Using Solspace's User Add-On, we are implementing a system where a user is always associated (as Associated Author) with a company channel entry. The permissions illustrated above will always be company-wide, i.e. all users associated with a company will have the same permissions.

Considered Approach

The solution that I am currently considering is:

  • Store permissions as fields in company channel entry
  • On member login use member_member_login_single hook to load the user's asociated company profile including permissions (will have to do this anyway, as the company profile holds information which will be needed to connect to 3rd party tools)
  • In the template, check permissions in the company profile and display content accordingly. (Often it will be a show / don't show case.)

So, is this a terrible approach?
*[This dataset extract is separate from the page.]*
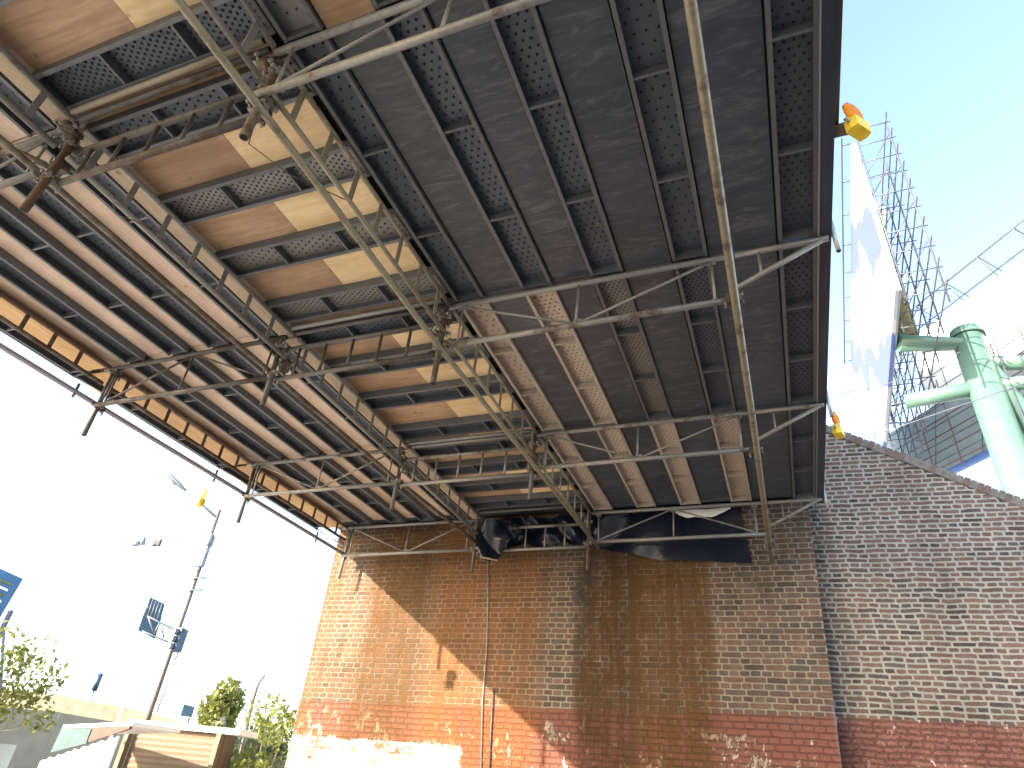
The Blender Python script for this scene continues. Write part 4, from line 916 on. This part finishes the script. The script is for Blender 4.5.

Are there any issues experienced EE devs see on the horizon? Are there preformance issues to be considered? Any other input I need to consider?

2 Answers 2

2

Yes, your plan is a reasonable one. The only change I'd make is to use sessions_end rather than member_member_login_single. The latter only fires upon login, but presumably you'll need to know the member's permissions throughout their session. The former fires on every page load.

Inside of that hook you could simply set some global variables based on the permissions data you fetched for the logged-in member.

ee()->config->_global_vars['can_access_usa'] = true;
ee()->config->_global_vars['can_access_canada'] = false;

(As a very simple example.)

Alternately, skip the extension altogether and write a module with a tag pair which uses conditionals to process your permissions.

$vars = array(
    'can_access_canada' => false,
    'can_access_usa' => true
);
return ee()->TMPL->parse_variables_row(ee()->TMPL->tagdata, $vars);

Then in your template you can use:

{exp:my_addon:permissions}
    {if can_access_canada}
        // Do stuff
    {/if}
{/exp:my_addon:permissions}
4
  • Oh, I like that last suggestion. Regarding member_member_login_single vs sessions_end: I was thinking about populating php session variables on log in, this way I wouldn't have to 'reload' the permissions on each load. Is that not a good approach in EE? I do like that everything could be handled within the EE framework, it would make the code much more manageable for any potential dev who is not me.
    – EXODev
    Commented May 26, 2016 at 2:36
  • Another question: if I set the permissions as _global_vars; won't I run into parse order issues when I am trying to perform a conditional on them?
    – EXODev
    Commented May 26, 2016 at 3:22
  • You could use PHP sessions to store the data, sure, but you'd also have to hook into the member_member_logout hook to destroy your sessions. (EE doesn't use native PHP sessions - it uses a cookie and a database table.) Re: the global vars - when set in this manner they are "early-parsed" global variables, so you shouldn't run into any parse order issues. Commented May 26, 2016 at 14:15
  • I have successfully designed a basic feasibility test for the Permissions Module approach suggested by you, Derek. There are some questions open on how to deal with scaleability but it works fine in the front-end and fulfills all requirements. Thanks for the input.
    – EXODev
    Commented May 27, 2016 at 9:38
0

Ultimately, "best practice" will come down to balancing the following factors: - Your channel structure, the containers for all data. - Your group structure which controls access - Your template structure which gives, as you have stated, a certain amount of intersection between groups and data - Finding some way to limit the number of different access/data combinations - A way to overcome the limitation of One Member, One Group

Mixing and matching access using pure native EE is, as you have realised, not feasible, and Derek has given excellent advice on how to get around that limitation within the boundaries of the information you have provided.

However, you are no longer in "Native EE" territory whatever you do.

What is not entirely clear to me, is how dynamic are your access-control needs? Assuming that each user belongs to only one company at a time, your access control combinations come down to Company/Country/Application. I can't tell how many combinations you have to consider without knowing how many companies and applications as well as countries, but it really does not matter unless access will be static once set up, which seems unlikely.

Once you get over a few (ten to twenty) combinations, the job of visualising the security consequences of making any change becomes an impossible challenge, so you need a way to lock in how your access control works so that it cannot be bypassed by combinations that may not have been anticipated during the design phase.

I have wrestled with this extensively for a number of clients with similarly dynamic "need-to-know" content access needs, which is why I developed HooKan and HooBlong. While they in no way make your data and access-control design job any easier, they do simplify the post-deployment admin job.

View HooBlong Features

1
  • Thanks for the insight, John. At the moment we have 13 individual permissions which potentially can be combined in any which permutation. Which, if my math is right, runs into the billions of potential combinations. ;) I am pretty much done with a feasibility test of Derek's solution. The front-end functionality will work just fine, but I am currently a bit concerned about the back-end functionality, i.e. adding a new permission as a channel field and ensuring (in a simple fashion), that it will get included in the module.